Dissertations, Theses, and Capstone Projects

Date of Degree

10-2014

Document Type

Dissertation

Degree Name

Ph.D.

Program

Earth & Environmental Sciences

Advisor

Jeffrey A. Bird

Subject Categories

Biogeochemistry | Environmental Sciences | Organic Chemistry

Keywords

atmospheric black carbon, decomposition, fine roots, nitrogen, pyrogenic carbon, stable isotopes

Abstract

Soil organic matter (SOM) is the dominant reservoir of organic carbon (OC) in terrestrial ecosystems, storing approximately three times the size of the C pool in the atmosphere. In temperate forests, a major fraction of the SOM consists of slowly decaying soil organic C (SOC) pools. While slowly cycling C pools constitute a large reservoir of stable C in soils, the dominant environmental factors controlling this C pool remain unresolved. This research investigates two significant, but poorly characterized slowly decaying C pools: fine root litter (< 2mm) and thermally altered plant biomass (pyrogenic organic matter, PyOM).
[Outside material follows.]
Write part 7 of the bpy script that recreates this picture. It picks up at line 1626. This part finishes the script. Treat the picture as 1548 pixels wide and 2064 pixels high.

Specifically, I used compound-specific stable isotope analysis (13C and 15N) as my main methodological approach to examine the (1) decomposition of root litter and PyOM in temperate forest soils, and (2) the factors (soil type, nitrogen addition, and SOM) that affected the stability of these two SOC pools. This was accomplished by integrating the results of: a 180-d incubation study on PyOM decomposition, a study on the molecular composition and physicochemical structure of PyOM, δ13C measurements of PyOM molecular markers (13C-benzene polycarboxylic acids) in soils, measurements of atmospheric PyOM-C deposition, and a 2-yr field study on root litter decay. PyOM-C at 450oC had a centennial mean residence time (MRT) in temperate forest soils, and the mineralization of PyOM-N was affected by reactive mineral surfaces. Future tracing experiment studies will greatly benefit from the use of 13C-BPCA approach to quantify PyOM turnover rates in soils. In northern Michigan, PyOM-C deposition fluxes from the atmosphere to soils were low, but provided background data relevant for future assessments of atmospheric PyOM-C concentration. Lastly, maple roots decomposed faster than those reported by previous studies in temperate ecosystems, suggesting that root litter C is not a stable SOM pool in northern temperate forest soils. To improve long-term predictions of the impact of climate change on SOC fluxes, ecosystem scale C models should consider root detritus as a fast-cycling C pool in northern forest soils, incorporate the effect of soil mineral assemblage on the stability of SOM, and no longer assume that PyOM has a millennial MRT in soils.